◆ **Your instructions**
Transcribe every line of the listing below without any deviation.

◆ **Input records**
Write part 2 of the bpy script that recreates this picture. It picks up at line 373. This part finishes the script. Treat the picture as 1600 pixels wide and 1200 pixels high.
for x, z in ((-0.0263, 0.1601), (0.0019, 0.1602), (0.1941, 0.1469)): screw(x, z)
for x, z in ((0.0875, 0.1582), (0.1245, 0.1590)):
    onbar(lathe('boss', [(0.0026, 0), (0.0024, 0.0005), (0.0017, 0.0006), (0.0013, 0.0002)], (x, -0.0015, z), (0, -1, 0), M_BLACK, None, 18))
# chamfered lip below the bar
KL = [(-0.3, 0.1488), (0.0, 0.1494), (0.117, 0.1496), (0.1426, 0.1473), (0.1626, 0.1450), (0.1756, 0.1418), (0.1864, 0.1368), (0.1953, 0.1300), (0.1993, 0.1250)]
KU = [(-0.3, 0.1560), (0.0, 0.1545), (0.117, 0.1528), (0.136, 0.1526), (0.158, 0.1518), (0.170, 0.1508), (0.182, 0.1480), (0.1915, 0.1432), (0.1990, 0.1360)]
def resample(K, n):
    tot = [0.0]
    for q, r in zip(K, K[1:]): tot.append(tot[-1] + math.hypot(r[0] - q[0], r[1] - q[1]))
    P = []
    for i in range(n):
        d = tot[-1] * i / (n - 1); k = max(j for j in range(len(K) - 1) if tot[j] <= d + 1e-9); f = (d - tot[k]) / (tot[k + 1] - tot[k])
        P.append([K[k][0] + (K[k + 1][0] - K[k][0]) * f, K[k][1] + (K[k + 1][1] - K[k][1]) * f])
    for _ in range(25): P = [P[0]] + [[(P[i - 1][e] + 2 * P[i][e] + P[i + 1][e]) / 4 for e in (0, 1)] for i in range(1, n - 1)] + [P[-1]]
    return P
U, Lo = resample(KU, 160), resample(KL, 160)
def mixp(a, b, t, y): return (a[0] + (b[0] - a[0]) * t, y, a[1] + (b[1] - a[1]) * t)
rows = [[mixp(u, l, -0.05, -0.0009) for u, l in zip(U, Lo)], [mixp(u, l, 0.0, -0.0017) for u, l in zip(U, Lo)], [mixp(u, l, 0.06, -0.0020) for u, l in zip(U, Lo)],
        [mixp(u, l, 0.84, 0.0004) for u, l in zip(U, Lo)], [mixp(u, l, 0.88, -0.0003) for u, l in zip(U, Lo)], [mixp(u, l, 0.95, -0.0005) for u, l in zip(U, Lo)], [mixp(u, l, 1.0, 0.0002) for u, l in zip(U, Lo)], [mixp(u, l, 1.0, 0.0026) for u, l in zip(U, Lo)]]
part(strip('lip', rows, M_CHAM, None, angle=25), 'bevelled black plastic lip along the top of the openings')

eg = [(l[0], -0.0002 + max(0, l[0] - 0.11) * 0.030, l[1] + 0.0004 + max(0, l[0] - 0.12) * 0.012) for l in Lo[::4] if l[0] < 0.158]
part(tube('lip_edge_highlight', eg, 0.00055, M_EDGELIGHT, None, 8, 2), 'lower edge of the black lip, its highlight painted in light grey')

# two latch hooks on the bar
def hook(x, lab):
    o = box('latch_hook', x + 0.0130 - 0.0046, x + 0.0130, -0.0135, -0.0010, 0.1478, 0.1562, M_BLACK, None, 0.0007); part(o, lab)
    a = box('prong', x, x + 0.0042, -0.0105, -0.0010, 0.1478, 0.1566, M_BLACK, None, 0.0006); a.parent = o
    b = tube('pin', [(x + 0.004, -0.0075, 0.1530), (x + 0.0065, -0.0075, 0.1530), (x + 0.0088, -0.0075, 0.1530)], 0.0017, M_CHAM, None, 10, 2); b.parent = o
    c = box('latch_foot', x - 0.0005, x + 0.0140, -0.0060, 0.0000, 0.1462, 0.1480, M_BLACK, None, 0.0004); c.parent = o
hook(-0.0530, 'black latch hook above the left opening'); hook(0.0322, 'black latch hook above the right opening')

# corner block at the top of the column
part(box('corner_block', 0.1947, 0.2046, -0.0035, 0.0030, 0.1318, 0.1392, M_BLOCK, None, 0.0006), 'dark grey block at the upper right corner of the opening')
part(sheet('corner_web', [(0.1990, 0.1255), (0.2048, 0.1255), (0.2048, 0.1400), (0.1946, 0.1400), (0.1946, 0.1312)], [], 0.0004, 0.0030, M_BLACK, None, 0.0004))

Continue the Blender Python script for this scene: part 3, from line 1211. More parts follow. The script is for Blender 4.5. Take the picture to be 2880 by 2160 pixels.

◆ **Written solution**
Write part 2 of the bpy script that recreates this picture. It picks up at line 373. This part finishes the script. Treat the picture as 1600 pixels wide and 1200 pixels high.
for x, z in ((-0.0263, 0.1601), (0.0019, 0.1602), (0.1941, 0.1469)): screw(x, z)
for x, z in ((0.0875, 0.1582), (0.1245, 0.1590)):
    onbar(lathe('boss', [(0.0026, 0), (0.0024, 0.0005), (0.0017, 0.0006), (0.0013, 0.0002)], (x, -0.0015, z), (0, -1, 0), M_BLACK, None, 18))
# chamfered lip below the bar
KL = [(-0.3, 0.1488), (0.0, 0.1494), (0.117, 0.1496), (0.1426, 0.1473), (0.1626, 0.1450), (0.1756, 0.1418), (0.1864, 0.1368), (0.1953, 0.1300), (0.1993, 0.1250)]
KU = [(-0.3, 0.1560), (0.0, 0.1545), (0.117, 0.1528), (0.136, 0.1526), (0.158, 0.1518), (0.170, 0.1508), (0.182, 0.1480), (0.1915, 0.1432), (0.1990, 0.1360)]
def resample(K, n):
    tot = [0.0]
    for q, r in zip(K, K[1:]): tot.append(tot[-1] + math.hypot(r[0] - q[0], r[1] - q[1]))
    P = []
    for i in range(n):
        d = tot[-1] * i / (n - 1); k = max(j for j in range(len(K) - 1) if tot[j] <= d + 1e-9); f = (d - tot[k]) / (tot[k + 1] - tot[k])
        P.append([K[k][0] + (K[k + 1][0] - K[k][0]) * f, K[k][1] + (K[k + 1][1] - K[k][1]) * f])
    for _ in range(25): P = [P[0]] + [[(P[i - 1][e] + 2 * P[i][e] + P[i + 1][e]) / 4 for e in (0, 1)] for i in range(1, n - 1)] + [P[-1]]
    return P
U, Lo = resample(KU, 160), resample(KL, 160)
def mixp(a, b, t, y): return (a[0] + (b[0] - a[0]) * t, y, a[1] + (b[1] - a[1]) * t)
rows = [[mixp(u, l, -0.05, -0.0009) for u, l in zip(U, Lo)], [mixp(u, l, 0.0, -0.0017) for u, l in zip(U, Lo)], [mixp(u, l, 0.06, -0.0020) for u, l in zip(U, Lo)],
        [mixp(u, l, 0.84, 0.0004) for u, l in zip(U, Lo)], [mixp(u, l, 0.88, -0.0003) for u, l in zip(U, Lo)], [mixp(u, l, 0.95, -0.0005) for u, l in zip(U, Lo)], [mixp(u, l, 1.0, 0.0002) for u, l in zip(U, Lo)], [mixp(u, l, 1.0, 0.0026) for u, l in zip(U, Lo)]]
part(strip('lip', rows, M_CHAM, None, angle=25), 'bevelled black plastic lip along the top of the openings')

eg = [(l[0], -0.0002 + max(0, l[0] - 0.11) * 0.030, l[1] + 0.0004 + max(0, l[0] - 0.12) * 0.012) for l in Lo[::4] if l[0] < 0.158]
part(tube('lip_edge_highlight', eg, 0.00055, M_EDGELIGHT, None, 8, 2), 'lower edge of the black lip, its highlight painted in light grey')

# two latch hooks on the bar
def hook(x, lab):
    o = box('latch_hook', x + 0.0130 - 0.0046, x + 0.0130, -0.0135, -0.0010, 0.1478, 0.1562, M_BLACK, None, 0.0007); part(o, lab)
    a = box('prong', x, x + 0.0042, -0.0105, -0.0010, 0.1478, 0.1566, M_BLACK, None, 0.0006); a.parent = o
    b = tube('pin', [(x + 0.004, -0.0075, 0.1530), (x + 0.0065, -0.0075, 0.1530), (x + 0.0088, -0.0075, 0.1530)], 0.0017, M_CHAM, None, 10, 2); b.parent = o
    c = box('latch_foot', x - 0.0005, x + 0.0140, -0.0060, 0.0000, 0.1462, 0.1480, M_BLACK, None, 0.0004); c.parent = o
hook(-0.0530, 'black latch hook above the left opening'); hook(0.0322, 'black latch hook above the right opening')

# corner block at the top of the column
part(box('corner_block', 0.1947, 0.2046, -0.0035, 0.0030, 0.1318, 0.1392, M_BLOCK, None, 0.0006), 'dark grey block at the upper right corner of the opening')
part(sheet('corner_web', [(0.1990, 0.1255), (0.2048, 0.1255), (0.2048, 0.1400), (0.1946, 0.1400), (0.1946, 0.1312)], [], 0.0004, 0.0030, M_BLACK, None, 0.0004))

Continue the Blender Python script for this scene: part 3, from line 1211. More parts follow. The script is for Blender 4.5. Take the picture to be 2880 by 2160 pixels.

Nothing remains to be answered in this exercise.